* BEGIN DATA SEGMENT *

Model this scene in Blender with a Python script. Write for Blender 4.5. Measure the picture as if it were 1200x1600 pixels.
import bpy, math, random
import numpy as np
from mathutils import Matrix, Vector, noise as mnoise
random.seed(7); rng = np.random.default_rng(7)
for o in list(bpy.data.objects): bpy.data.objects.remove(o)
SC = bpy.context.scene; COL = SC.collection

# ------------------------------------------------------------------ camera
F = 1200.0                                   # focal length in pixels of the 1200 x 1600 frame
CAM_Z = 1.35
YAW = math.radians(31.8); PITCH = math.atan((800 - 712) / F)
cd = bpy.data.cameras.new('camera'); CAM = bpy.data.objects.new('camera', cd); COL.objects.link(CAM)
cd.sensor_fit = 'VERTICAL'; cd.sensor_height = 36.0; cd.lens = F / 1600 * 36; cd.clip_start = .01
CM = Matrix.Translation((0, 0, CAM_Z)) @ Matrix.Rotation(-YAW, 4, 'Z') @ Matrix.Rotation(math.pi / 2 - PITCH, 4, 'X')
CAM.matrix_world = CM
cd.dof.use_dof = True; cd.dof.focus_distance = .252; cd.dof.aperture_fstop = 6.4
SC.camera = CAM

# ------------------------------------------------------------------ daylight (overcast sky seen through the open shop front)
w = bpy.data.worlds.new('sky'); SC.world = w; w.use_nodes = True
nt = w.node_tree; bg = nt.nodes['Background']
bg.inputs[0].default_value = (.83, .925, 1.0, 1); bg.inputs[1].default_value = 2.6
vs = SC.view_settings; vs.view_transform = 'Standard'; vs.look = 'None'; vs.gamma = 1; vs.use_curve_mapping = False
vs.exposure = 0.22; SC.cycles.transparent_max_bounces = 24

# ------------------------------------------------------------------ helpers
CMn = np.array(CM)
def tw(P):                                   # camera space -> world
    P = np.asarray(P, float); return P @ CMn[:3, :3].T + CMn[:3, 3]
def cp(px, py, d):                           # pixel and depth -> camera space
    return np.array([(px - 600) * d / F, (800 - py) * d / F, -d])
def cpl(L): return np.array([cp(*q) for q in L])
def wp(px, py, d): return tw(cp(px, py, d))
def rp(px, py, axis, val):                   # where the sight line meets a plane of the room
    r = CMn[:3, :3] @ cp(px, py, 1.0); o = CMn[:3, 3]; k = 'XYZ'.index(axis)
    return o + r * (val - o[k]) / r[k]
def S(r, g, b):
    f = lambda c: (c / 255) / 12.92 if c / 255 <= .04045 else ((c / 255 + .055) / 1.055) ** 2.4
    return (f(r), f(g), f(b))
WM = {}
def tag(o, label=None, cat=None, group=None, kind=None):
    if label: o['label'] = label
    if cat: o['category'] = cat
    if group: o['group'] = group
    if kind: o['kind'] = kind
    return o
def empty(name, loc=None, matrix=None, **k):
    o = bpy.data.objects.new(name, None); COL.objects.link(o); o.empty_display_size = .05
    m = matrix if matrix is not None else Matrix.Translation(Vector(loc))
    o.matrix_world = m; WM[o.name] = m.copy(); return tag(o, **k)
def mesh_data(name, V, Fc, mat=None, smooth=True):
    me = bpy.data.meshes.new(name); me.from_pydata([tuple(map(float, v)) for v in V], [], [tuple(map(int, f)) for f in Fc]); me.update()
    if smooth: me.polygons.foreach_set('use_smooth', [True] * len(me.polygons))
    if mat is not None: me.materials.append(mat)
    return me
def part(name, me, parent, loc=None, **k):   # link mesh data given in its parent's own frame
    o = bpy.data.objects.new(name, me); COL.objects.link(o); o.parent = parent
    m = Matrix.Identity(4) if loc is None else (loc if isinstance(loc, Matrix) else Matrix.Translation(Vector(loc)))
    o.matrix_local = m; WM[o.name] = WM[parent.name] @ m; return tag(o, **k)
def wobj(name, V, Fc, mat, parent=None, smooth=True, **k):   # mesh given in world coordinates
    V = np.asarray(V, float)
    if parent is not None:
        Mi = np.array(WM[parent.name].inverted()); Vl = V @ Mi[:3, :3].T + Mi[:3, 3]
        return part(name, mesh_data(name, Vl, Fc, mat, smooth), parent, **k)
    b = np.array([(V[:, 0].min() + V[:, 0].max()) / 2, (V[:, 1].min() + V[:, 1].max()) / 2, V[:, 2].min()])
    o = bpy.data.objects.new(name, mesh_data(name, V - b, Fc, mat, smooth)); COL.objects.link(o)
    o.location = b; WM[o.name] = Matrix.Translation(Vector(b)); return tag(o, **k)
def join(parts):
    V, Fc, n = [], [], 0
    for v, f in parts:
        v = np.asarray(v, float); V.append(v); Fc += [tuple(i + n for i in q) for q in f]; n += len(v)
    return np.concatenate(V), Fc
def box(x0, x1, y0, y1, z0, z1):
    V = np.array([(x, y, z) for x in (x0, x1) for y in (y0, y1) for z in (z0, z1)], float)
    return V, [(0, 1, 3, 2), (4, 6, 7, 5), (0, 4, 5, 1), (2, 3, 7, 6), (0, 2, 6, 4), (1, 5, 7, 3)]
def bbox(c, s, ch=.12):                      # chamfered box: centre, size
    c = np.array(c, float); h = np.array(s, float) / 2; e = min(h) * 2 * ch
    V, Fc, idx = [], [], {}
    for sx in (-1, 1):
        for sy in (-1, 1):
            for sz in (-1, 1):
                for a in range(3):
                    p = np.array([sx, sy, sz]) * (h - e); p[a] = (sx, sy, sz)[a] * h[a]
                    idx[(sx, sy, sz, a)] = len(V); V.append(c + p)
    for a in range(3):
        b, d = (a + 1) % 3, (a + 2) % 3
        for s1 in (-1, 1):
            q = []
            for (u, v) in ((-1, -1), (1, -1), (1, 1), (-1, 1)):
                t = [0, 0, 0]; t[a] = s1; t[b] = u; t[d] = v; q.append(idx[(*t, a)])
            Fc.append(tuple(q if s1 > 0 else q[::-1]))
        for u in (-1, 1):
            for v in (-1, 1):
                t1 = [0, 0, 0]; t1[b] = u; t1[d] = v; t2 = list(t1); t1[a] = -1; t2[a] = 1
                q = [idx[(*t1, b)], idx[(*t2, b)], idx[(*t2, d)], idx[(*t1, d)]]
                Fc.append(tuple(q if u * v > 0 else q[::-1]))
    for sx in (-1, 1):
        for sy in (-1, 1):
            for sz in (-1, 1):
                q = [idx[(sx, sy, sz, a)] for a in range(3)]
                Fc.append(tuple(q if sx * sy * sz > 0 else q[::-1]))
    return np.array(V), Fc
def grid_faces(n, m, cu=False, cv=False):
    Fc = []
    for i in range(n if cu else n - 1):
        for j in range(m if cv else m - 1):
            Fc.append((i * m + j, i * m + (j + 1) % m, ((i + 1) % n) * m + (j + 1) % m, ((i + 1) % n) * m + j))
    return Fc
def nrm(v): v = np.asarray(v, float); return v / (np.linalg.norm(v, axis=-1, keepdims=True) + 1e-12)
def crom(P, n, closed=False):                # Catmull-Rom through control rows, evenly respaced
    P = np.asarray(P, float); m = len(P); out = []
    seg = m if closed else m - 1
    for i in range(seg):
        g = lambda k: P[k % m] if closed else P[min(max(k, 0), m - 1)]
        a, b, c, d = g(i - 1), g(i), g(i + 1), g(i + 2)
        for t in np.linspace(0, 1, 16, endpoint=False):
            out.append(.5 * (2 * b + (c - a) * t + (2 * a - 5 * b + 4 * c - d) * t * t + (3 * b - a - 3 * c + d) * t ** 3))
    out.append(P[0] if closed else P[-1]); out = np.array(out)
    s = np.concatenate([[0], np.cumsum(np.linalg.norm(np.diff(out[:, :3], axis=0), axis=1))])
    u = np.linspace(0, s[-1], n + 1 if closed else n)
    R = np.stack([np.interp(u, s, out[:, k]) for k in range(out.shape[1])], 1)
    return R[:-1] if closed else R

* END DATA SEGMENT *

Verbatim output is expected for the lines from the start of the data to the line in which "SC = bpy.context.scene; COL = SC.collection" appears, both included.

Model this scene in Blender with a Python script. Write for Blender 4.5. Measure the picture as if it were 1200x1600 pixels.
import bpy, math, random
import numpy as np
from mathutils import Matrix, Vector, noise as mnoise
random.seed(7); rng = np.random.default_rng(7)
for o in list(bpy.data.objects): bpy.data.objects.remove(o)
SC = bpy.context.scene; COL = SC.collection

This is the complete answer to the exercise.